I got to see Filipe’s parents’ house where he grew up and we had a lovely dinner with them and Filipe’s brothers, sister-in-law and nieces.

We also got to try some great local foods and of course Rute’s amazing cooking.

The kids enjoyed catching up, the boys wanted to play video games and sword fighting (Rute and Filipe bought the kids some great costumes at the Palace), and in truth we didn’t mind the down time at all as we all just got to hang out together.

Here’s some more pictures.

  
    

    
 
    
  

   

We really enjoyed our time in Portugal and a huge thanks to Rute, Filipe, Leo and Luana for making such a big effort to look after us. We’d love to come back sometime, maybe in summer.

Posted in Christmas 2015, Portugal | 3 Comments

Sintra – Pena National Palace

While we were in Sintra we were also taken to the Palácio Nacional da Pena which is on the top of a hill above the town. Apparently it can be seen from Lisbon on a clear day.
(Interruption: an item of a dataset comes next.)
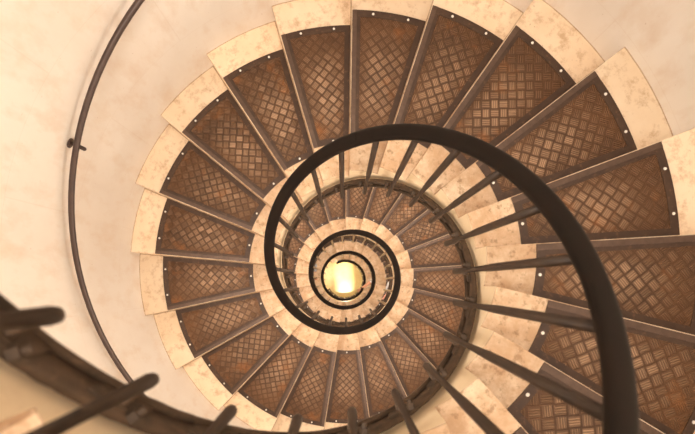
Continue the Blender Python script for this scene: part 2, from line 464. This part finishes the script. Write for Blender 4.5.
# ------------------------------------------------------------------ handrail on the wall
wr = empty('wall_handrail')
tag(wr, 'thin dark iron handrail running along the cream curved wall', 'handrail')
RW = 1.400
sweep('rail', RW, .912, -11, 66, circ(.0150, .0150, 14), M_wrail, wr, per=6)
def build_wb():
    bm = bmesh.new(); z = .912
    tube(bm, [(RW, 0, z - .008), (RW + .003, 0, z - .030), (RW + .015, 0, z - .042), (RW + .035, 0, z - .048), (R_WALL, 0, z - .048)], .0075, 8)
    tube(bm, [(R_WALL + .003, 0, z - .048), (R_WALL - .006, 0, z - .048)], .024, 14)
    tube(bm, [(RW, 0, z - .012), (RW - .013, 0, z - .030), (RW - .021, 0, z - .042), (RW - .024, 0, z - .047)], [.009, .0095, .0095, .005], 10)
    return link('bracket', bm, M_wrail, wr, smooth=True)
w0 = build_wb(); i = 0; k = -9.25
while k < 66:
    c = use(w0, i == 0); c.parent = wr; c.location = (0, 0, hz(k)); c.rotation_euler = (0, 0, TH0 + DT * k); k += 5.73; i += 1

# ------------------------------------------------------------------ bottom of the well
bm = bmesh.new(); rings = []
for i in range(61):
    t = i / 60; a = math.radians(-150 + 262 * t); c, s_ = math.cos(a), math.sin(a); tp = .55 + .25 * math.sin(math.pi * t)
    rings.append([(r * c, r * s_, z) for r, z in ((.437, 0), (.437, tp - .01), (.444, tp), (.476, tp), (.482, tp - .01), (.482, 0))])
grid_solid(bm, rings)
kr = link('kerb_ring', bm, M_fl, smooth=False)
tag(kr, 'dark iron ring around the bright golden floor at the bottom of the stairwell', 'kerb')

# ------------------------------------------------------------------ people on the lower flights
M_skin = plain('skin', (.70, .34, .20), .55); M_white = plain('white_cotton', (.82, .81, .82), .85)
M_grey = plain('pale_grey_cotton', (.55, .56, .62), .85); M_trou = plain('dark_blue_denim', (.03, .04, .07), .9)
M_hair = plain('brown_hair', (.05, .025, .012), .6); M_shoe = plain('black_leather', (.02, .02, .02), .4); M_pink = plain('flushed_skin', (.82, .40, .30), .55)
M_eye = plain('eye', (.02, .015, .01), .2)
def skin(name, verts, edges, radii, mat, parent, root=0, levels=2):
    me = bpy.data.meshes.new(name); me.from_pydata([tuple(v) for v in verts], edges, []); me.update()
    o = bpy.data.objects.new(name, me); COL.objects.link(o); me.materials.append(mat)
    o.parent = parent
    m = o.modifiers.new('s', 'SKIN'); m.use_smooth_shade = True
    for i, r in enumerate(radii):
        sv = me.skin_vertices[0].data[i]; sv.radius = (r, r) if isinstance(r, (int, float)) else r
        sv.use_root = (i == root)
    s = o.modifiers.new('u', 'SUBSURF'); s.levels = levels; s.render_levels = levels
    return o
def chain(n, start=0): return [(start + i, start + i + 1) for i in range(n - 1)]
def person(label, feet, facing, shoulder_r_pts, shirt, skinm, group=None, sleeve_to=.5, base_z=0.0, gap=0.0):
    """feet: world point; facing: angle; shoulder_r_pts: world points elbow, wrist, knuckle of the reaching arm"""
    root = empty('person', feet); tag(root, label, 'person', group)
    ca, sa = math.cos(facing), math.sin(facing)
    def Lc(x, y, z): return Vector((x * ca - y * sa, x * sa + y * ca, z))      # x forward, y left
    loc = lambda p: Vector(p) - Vector(feet)
    el, wr_, kn = [loc(p) for p in shoulder_r_pts]
    side = 1 if (Vector((-sa, ca, 0)).dot(el) > 0) else -1
    shA = Lc(0, .17 * side, 1.38); shB = Lc(0, -.17 * side, 1.38)
    V = [Lc(0, 0, .93), Lc(.01, 0, 1.08), Lc(.02, 0, 1.25), Lc(0, 0, 1.40), Lc(.01, 0, 1.48), Lc(.03, 0, 1.56), Lc(.035, 0, 1.64), Lc(.03, 0, 1.70)]
    Rr = [(.14, .10), (.125, .09), (.14, .10), (.10, .08), .05, .075, .088, .06]
    E = chain(8)
    def add(pts, rad, frm):
        s = len(V); V.extend(pts); Rr.extend(rad); E.append((frm, s)); E.extend(chain(len(pts), s)); return s
    add([shA, (shA + el) / 2, el, (el + wr_) / 2, wr_], [.055, .046, .038, .033, .024], 3)
    eb = Lc(-.03, -.24 * side, 1.12); wb = Lc(.08, -.26 * side, .90)
    sb = add([shB, (shB + eb) / 2, eb, (eb + wb) / 2, wb], [.055, .046, .038, .033, .024], 3)
    for sd, fx in ((1, .10), (-1, -.10)):
        add([Lc(0, .09 * sd, .84), Lc(.03 + fx * .5, .095 * sd, .48), Lc(fx, .10 * sd, .09), Lc(fx + .12, .10 * sd, .035)], [.082, .056, .04, .032], 0)
    body = skin('body', V, E, Rr, skinm, root)
    # hands: palm, four fingers and a thumb
    def hand(w0_, dirv, up, m):
        d = dirv.normalized(); sx = d.cross(up).normalized(); un = sx.cross(d)
        HV = [w0_, w0_ + d * .045, w0_ + d * .085]; HE = chain(3); HR = [(.024, .02), (.036, .016), (.038, .014)]
        for q, (o_, ln) in enumerate(((-.030, .072), (-.010, .082), (.010, .077), (.030, .060))):
            s = len(HV); b_ = HV[2] + sx * o_
            HV.extend([b_, b_ + d * ln * .45 - un * .006, b_ + d * ln * .8 - un * .026, b_ + d * ln * .85 - un * .046]); HR.extend([.0105, .0095, .0085, .0075])
            HE.append((2, s)); HE.extend(chain(4, s))
        s = len(HV); b_ = HV[1] + sx * (-.028)
        HV.extend([b_, b_ + d * .03 - sx * .028 - un * .008, b_ + d * .058 - sx * .034 - un * .024]); HR.extend([.013, .011, .009]); HE.append((1, s)); HE.extend(chain(3, s))
        skin('hand', HV, HE, HR, m, root)
    hand(wr_, kn - wr_, Vector((0, 0, 1)), skinm); hand(wb, Lc(.1, 0, -1), Lc(0, -side, 0), skinm)
    # shirt with sleeves
    hem = el + (wr_ - el) * sleeve_to
    SV = [Lc(0, 0, .90), Lc(.01, 0, 1.08), Lc(.02, 0, 1.25), Lc(0, 0, 1.40)]; SR = [(.16, .12), (.145, .11), (.155, .12), (.115, .09)]; SE = chain(4)
    s = len(SV); SV += [shA, (shA + el) / 2, el, hem]; SR += [.072, .060, .054, .048]; SE += [(3, s)] + chain(4, s)
    s = len(SV); SV += [shB, (shB + eb) / 2, eb, (eb + wb) / 2]; SR += [.072, .060, .052, .046]; SE += [(3, s)] + chain(4, s)
    skin('shirt', SV, SE, SR, shirt, root)
    TV = [Lc(0, 0, .96), Lc(0, 0, .86)]; TR = [(.145, .105), (.15, .11)]; TE = [(0, 1)]
    for sd, fx in ((1, .10), (-1, -.10)):
        s = len(TV); TV += [Lc(0, .09 * sd, .78), Lc(.03 + fx * .5, .095 * sd, .48), Lc(fx, .10 * sd, .10)]; TR += [.095, .07, .06]; TE += [(1, s)] + chain(3, s)
    skin('trousers', TV, TE, TR, M_trou, root)
    for sd, fx in ((1, .10), (-1, -.10)):
        skin('shoe', [Lc(fx - .06, .10 * sd, .045), Lc(fx, .10 * sd, .05), Lc(fx + .09, .10 * sd, .038), Lc(fx + .17, .10 * sd, .032)], chain(4), [.04, .047, .04, .03], M_shoe, root)
    hd = bmesh.new()
    bmesh.ops.create_uvsphere(hd, u_segments=20, v_segments=14, radius=.1, matrix=Matrix.Translation(Lc(-.005, 0, 1.665)) @ Matrix.Rotation(facing, 4, 'Z') @ Matrix.Diagonal((1.05, .90, 1.08, 1)))
    cut = Lc(.03, 0, 1.64); nrm = Lc(-.8, 0, .6)
    bmesh.ops.bisect_plane(hd, geom=hd.verts[:] + hd.edges[:] + hd.faces[:], plane_co=cut, plane_no=nrm, clear_inner=True)
    link('hair', hd, M_hair, root, smooth=True)
    fb = bmesh.new(); 
    tube(fb, [Lc(.10, 0, 1.665), Lc(.122, 0, 1.64), Lc(.128, 0, 1.622), Lc(.11, 0, 1.612)], [.008, .012, .014, .008], 8)
    link('nose', fb, skinm, root, smooth=True)
    for sd in (1, -1):
        e = bmesh.new(); bmesh.ops.create_uvsphere(e, u_segments=10, v_segments=8, radius=.011, matrix=Matrix.Translation(Lc(.103, .033 * sd, 1.66))); link('eye', e, M_eye, root, smooth=True)
        e = bmesh.new(); bmesh.ops.create_uvsphere(e, u_segments=10, v_segments=8, radius=.03, matrix=Matrix.Translation(Lc(.02, .088 * sd, 1.645)) @ Matrix.Diagonal((.6, .35, 1, 1))); link('ear', e, skinm, root, smooth=True)
    mo = bmesh.new(); tube(mo, [Lc(.100, .022, 1.592), Lc(.112, 0, 1.590), Lc(.100, -.022, 1.592)], [.003, .006, .003], 6); link('mouth', mo, M_pink, root, smooth=True)
    return root
def cz(z): return CAM_Z + z
def feet(r, kk):
    p = pol(r, kk); k = math.ceil(kk); p.z = hz(k) + .006; return p
# reaching hand over the lowest turn of the rail
f1 = feet(.86, 20.98 * 3 - 1.45 + .0)
person('person in a white sleeve reaching a bare forearm over the lowest turn of the handrail', f1, math.atan2(-.95, -.3),
       [(.56, -.03, cz(-11.42)), (.345, -.195, cz(-11.545)), (.28, -.25, cz(-11.60))], M_white, M_skin, sleeve_to=.22)
f2 = feet(.98, 20.98 * 2 - 2.2)
person('person with white sleeve and flushed hand just inside the balusters, right of the well', f2, math.atan2(-.9, -.4),
       [(.64, -.09, cz(-8.0)), (.605, -.25, cz(-8.22)), (.585, -.31, cz(-8.27))], M_white, M_pink, sleeve_to=.8)
f3 = feet(.98, 20.98 * 2.5 - 1.6)
person('person in a pale grey sleeve half hidden under the flight, left of the well', f3, math.radians(60),
       [(-.575, .25, cz(-10.75)), (-.59, .10, cz(-10.95)), (-.59, .03, cz(-10.98))], M_grey, M_skin, sleeve_to=.7)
This Palace is like no others we have seen.

It is a national monument and one of the Seven Wonders of Portugal. 

The palace’s history started in the Middle Ages when a chapel dedicated to Our Lady of Pena was built on the top of the hill above Sintra after an apparition of the Virgin Mary. Later, King Manuel I, ordered the construction of a monastery on the site. In the 18th century the monastery was severely damaged by lightning and then by the Great Lisbon Earthquake of 1755, reducing the monastery to ruins but the chapel was not significantly damaged. For many decades the ruins remained untouched, but in 1838 King Ferdinand II decided to acquire the old monastery, and transformed the remains into a palace that would serve as a summer residence for the Portuguese royal family. The last queen of Portugal, Queen Amélia, spent her last night at the palace before leaving the country in exile. 
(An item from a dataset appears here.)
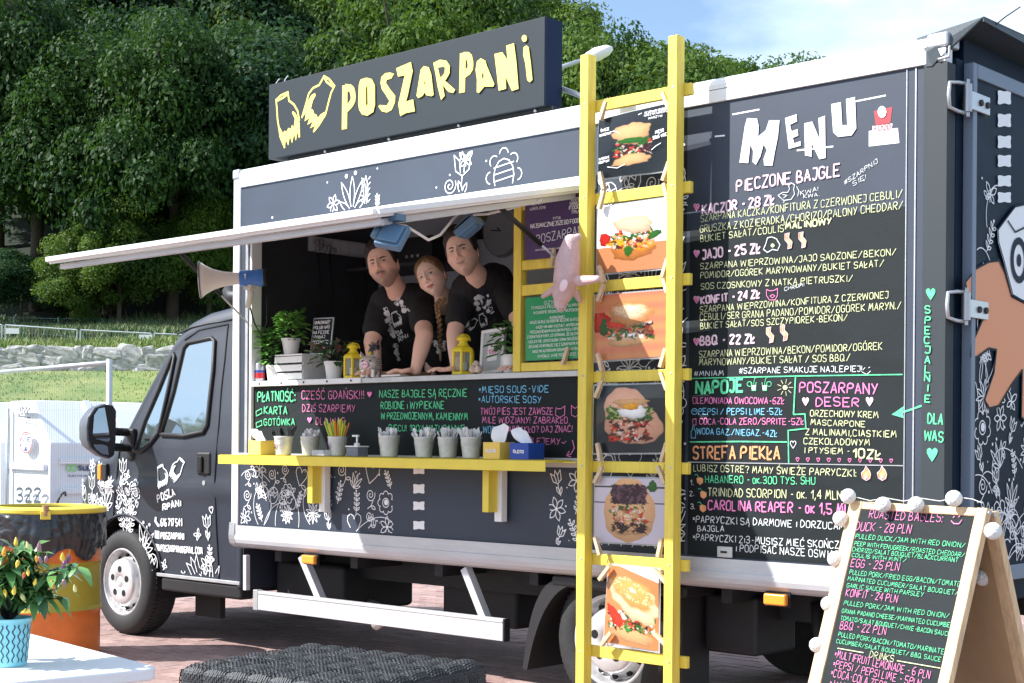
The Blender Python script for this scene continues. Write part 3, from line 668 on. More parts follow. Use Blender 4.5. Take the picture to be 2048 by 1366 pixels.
for z in (atx(1935,205,X1).z,atx(1935,617,X1).z):
    hg=MB(); hg.cyl((X1+.035,.085,z-.058),(X1+.035,.085,z+.058),.019,n=14); hg.cyl((X1+.035,.085,z-.078),(X1+.035,.085,z+.078),.010,n=8); hg=hg.build('hinge',M('hinge_steel',(.40,.40,.42),.35,.8,var=.1),T,smooth=False,bevel=.002,kind=None)
    m=MB(); m.box(X1+.04,X1+.052,.09,.26,z-.045,z+.03); m.build('hinge_plate',grey_alu,hg,bevel=.003)
    for y in (.17,.23): m=MB(); m.cyl((X1+.05,y,z-.008),(X1+.06,y,z-.008),.014,n=8); m.build('bolt',black_st,hg)
    m=MB(); m.tube([(X1+.03,.085,z+.06),(X1+.02,.03,z+.058),(X1+.008,-.02,z+.05),(X1+.008,-.028,z),(X1+.008,-.02,z-.05),(X1+.02,.03,z-.06),(X1+.03,.085,z-.062)],.008,8); m.build('hinge_hook',grey_alu,hg,smooth=True)
# black rain flap folded over the rear top edge
flapm=M('rain_flap_sheet',(.035,.048,.058),.5,var=.1,bump=.1)
A=lambda px,py: aty(px,py,-.026)
q=[A(1852,96),A(1852,132),A(1864,131),A(1876,118),A(1926,62),A(1885,70)]
v=[tuple(p) for p in q]; 
m=MB(); pts=[A(1852,104),A(1852,133),A(1864,132),A(1877,117)]
ridge_n=Vector((X1+.12,.05,3.075)); ridge_f=Vector((X1+.12,W,3.10)); back_n=Vector((X1-.16,.02,3.03)); back_f=Vector((X1-.16,W,3.04))
m.add([pts[0],pts[1],pts[2],pts[3],ridge_n,back_n],[(0,1,2,3,4,5)]); m.add([back_n,ridge_n,ridge_f,back_f],[(0,1,2,3)]); m.add([ridge_n,ridge_n-U*.02,ridge_f-U*.10,ridge_f],[(0,1,2,3)])
o=m.build('rain_flap',flapm,T); s_=o.modifiers.new('s','SOLIDIFY'); s_.thickness=.006
m=MB(); m.tube([aty(1876,119,-.03),aty(1898,113,-.02),aty(1899,92,0)],.006,6); m.build('flap_rod',grey_alu,T,smooth=True)
m=MB(); m.tube([(X1+.1,.12,3.03),(X1+.14,.2,3.10),(X1+.16,.30,3.16)],.003,6); m.build('antenna',black_pl,T,smooth=True)
# ---- raised serving flap
fl=MB(); H0,O0=Vector((-7.47,-.02,2.598)),Vector((-7.47,-1.35,2.322)); H1,O1=Vector((-4.76,-.02,2.598)),Vector((-4.80,-1.35,2.322)); dn=Vector((0,.2,-1)).normalized()
fl.add([H0,H1,O1,O0,H0+dn*.022,H1+dn*.022,O1+dn*.022,O0+dn*.022],[(0,1,2,3),(7,6,5,4),(0,4,5,1),(1,5,6,2),(2,6,7,3),(3,7,4,0)])
fl=fl.build('awning_flap',white_alu,T)
for a,b,nm in ((O0,O1,'edge_frame'),(H1,O1,'edge_frame'),(H0,O0,'edge_frame')):
    m=MB(); dd=(b-a).normalized()*.002; m.bar(a+U*.002-dd,b+U*.002+dd,.045,.026); m.build(nm,white_alu,fl,bevel=.003)
m=MB(); m.bar(O0+Vector((.05,.05,-.035)),O1+Vector((-.02,.05,-.035)),.03,.028); m.build('edge_frame',rail_alu,fl,bevel=.003)
m=MB(); m.bar(H1+Vector((-.05,0,-.035)),O1+Vector((-.05,.05,-.035)),.03,.03); m.build('edge_frame',rail_alu,fl,bevel=.003)
# gas struts
for x,bz in ((-7.44,2.06),(-4.86,2.2)):
    a=Vector((x,-.55,2.47)); b=Vector((x+.02,-.03,bz)); mid=a.lerp(b,.62); m=MB(); m.cyl(a,mid,.013,n=10); st=m.build('gas_strut',black_pl,T,smooth=True); m=MB(); m.cyl(mid,b,.006,n=8); m.build('piston',grey_alu,st,smooth=True)
# floodlights hung below the flap's right edge
blue=M('floodlight_blue_grey',(.085,.17,.27),.4,var=.08,bump=.1)
fl_lights=[]
for (px,py,Y,rot,nm,lab) in ((787,470,-1.22,(-.55,.25,.5),'floodlight','blue grey floodlight hanging in front of the moustached man, nearer the camera'),(940,452,-.55,(-.9,.1,-1.0),'floodlight','blue grey floodlight hanging above the taller man on the right, seen from its edge')):
    c=aty(px,py,Y); t=thing(nm,lab,'lamp',c,'floodlights under the awning'); Rm=Matrix.Translation(c)@Matrix.Rotation(rot[2],4,'Z')@Matrix.Rotation(rot[0],4,'X')@Matrix.Rotation(rot[1],4,'Y'); s=.85
    m=MB(); m.box(-.075*s,.075*s,-.02,.02,-.085*s,.06*s,Rm); m.box(-.06*s,.06*s,-.034,-.018,-.07*s,.045*s,Rm); m.build('housing',blue,t,bevel=.008)
    for k in range(5): m=MB(); m.box((-.05+.024*k)*s,(-.044+.024*k)*s,.02,.034,-.06*s,.04*s,Rm); m.build('cooling_fin',blue,t)
    top=Vector((c.x,c.y,2.598+(2.322-2.598)*(-c.y/1.35)-.05)); m=MB(); m.bar(top,c+U*.02,.035,.007,up=(0,1,0)); m.build('bracket',blue,t,bevel=.002)
    m=MB(); m.cyl(c+Rm.to_3x3()@Vector((-.095*s,0,.05)),c+Rm.to_3x3()@Vector((-.095*s,0,-.03)),.021,n=12); m.build('junction_box',blue,t,smooth=True)
    m=MB(); m.box(top.x-.05,top.x+.05,top.y-.03,top.y+.03,top.z,top.z+.03); m.build('mount_plate',blue,t,bevel=.003)
m=MB()
cb=[aty(775,466,-1.2),aty(788,450,-1.1),aty(812,452,-1.0),aty(838,468,-.95),aty(857,480,-.9),aty(880,470,-.8),aty(905,440,-.6),aty(922,424,-.5),aty(945,430,-.45),aty(975,428,-.4),aty(1020,417,-.35),aty(1055,408,-.3),aty(1082,400,-.3)]
m.tube([Vector(p) for p in cb],.0065,8); tag(m.build('power_cable',wht_pl,smooth=True),'white power cable looping between the two floodlights','cable')
# ---- artwork and writing on the side
def sp(px,py): return SIDE.at(px,py)
mb=MB()
for s in ((1466,412,'x'),): pass
MENU_M=[(500,935),(550,600),(570,530),(660,535),(675,600),(670,700),(740,640),(770,550),(865,550),(850,700),(820,850),(800,965),(725,960),(720,900),(750,820),(720,770),(690,880),(650,955),(620,930),(625,830),(600,770),(580,940)]
MENU_E=[(915,530),(1020,495),(1025,560),(960,590),(975,650),(1030,630),(1035,690),(985,710),(1000,760),(1055,740),(1060,780),(950,810)]
f1=lambda p:(1370+p[0]/4.552,120+p[1]/4.552); f2=lambda p:(1360+p[0]/1.952,60+p[1]/1.952)
for poly,f in ((MENU_M,f1),(MENU_E,f1),([(487,365),(518,358),(548,430),(542,345),(568,335),(570,500),(546,505),(515,440),(516,495),(490,490)],f2),([(592,290),(630,282),(635,372),(655,372),(650,270),(685,262),(690,385),(672,412),(620,418),(600,400)],f2)):
    m=MB(); fillp(m,[sp(*f(p)) for p in poly],SIDE.m,base=.004); m.build('menu_letter',print_w,T)
m=MB()
for a,b in (((1465,229),(1519,219)),((1430,273),(1450,271)),((1594,301),(1667,293)),((1700,205),(1772,191)),((1500,368),(1500,368))): 
    ribbon(m,[sp(*a),sp(*b)],.007,SIDE.m)
m.build('menu_underline',print_w,T)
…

When we visited the whole palace was in the clouds, it was raining and it was starting to get dark, which was an awesome atmosphere and lots of fun for the kids.

  

   

The outside of the Palace is very colourful and like something from a fairytale.

  
    
    

The inside is also pretty special.

   

  

  

  

     
  

 

That last photo is the chapel, unfortunately this is where Tess suddenly and quite wholeheartedly vomited all over the floor. Despite having been so happy and full of energy all day this was her turning point. It was about 5:30pm, almost exactly 24 hours since our flight from London in which the little girl infront of us had vomited many times, and it seems Tess picked up the tummy bug. From this point on poor Tess was pretty much out for the count for the rest of our time in Portugal. We left the Palace at 6pm but then had about 340km to drive to Porto in two cars, which between the vomiting and rain took over five hours and we arrived around midnight. Poor Tess, we felt so sorry for her and for poor Luana, they had both been waiting three weeks just to play together and Tess was completely out of it for two out of the three days. The next day Ari and Skye got the bug although not quite as bad, but they were both still being sick on the 300km drive back to Lisbon the day before we left. On the morning we got in the car at the hotel to drive to the  airport Tess was finally out of her slumber and the first thing she said was “Are we going to  Luana’s now?” Poor little thing. Then we heard from Rute that after we left Luana got the same bug. Poor kids and Skye, it’s awful being sick when travelling. Luckily everyone has recovered now and Luana was well in time for their flight to Norway.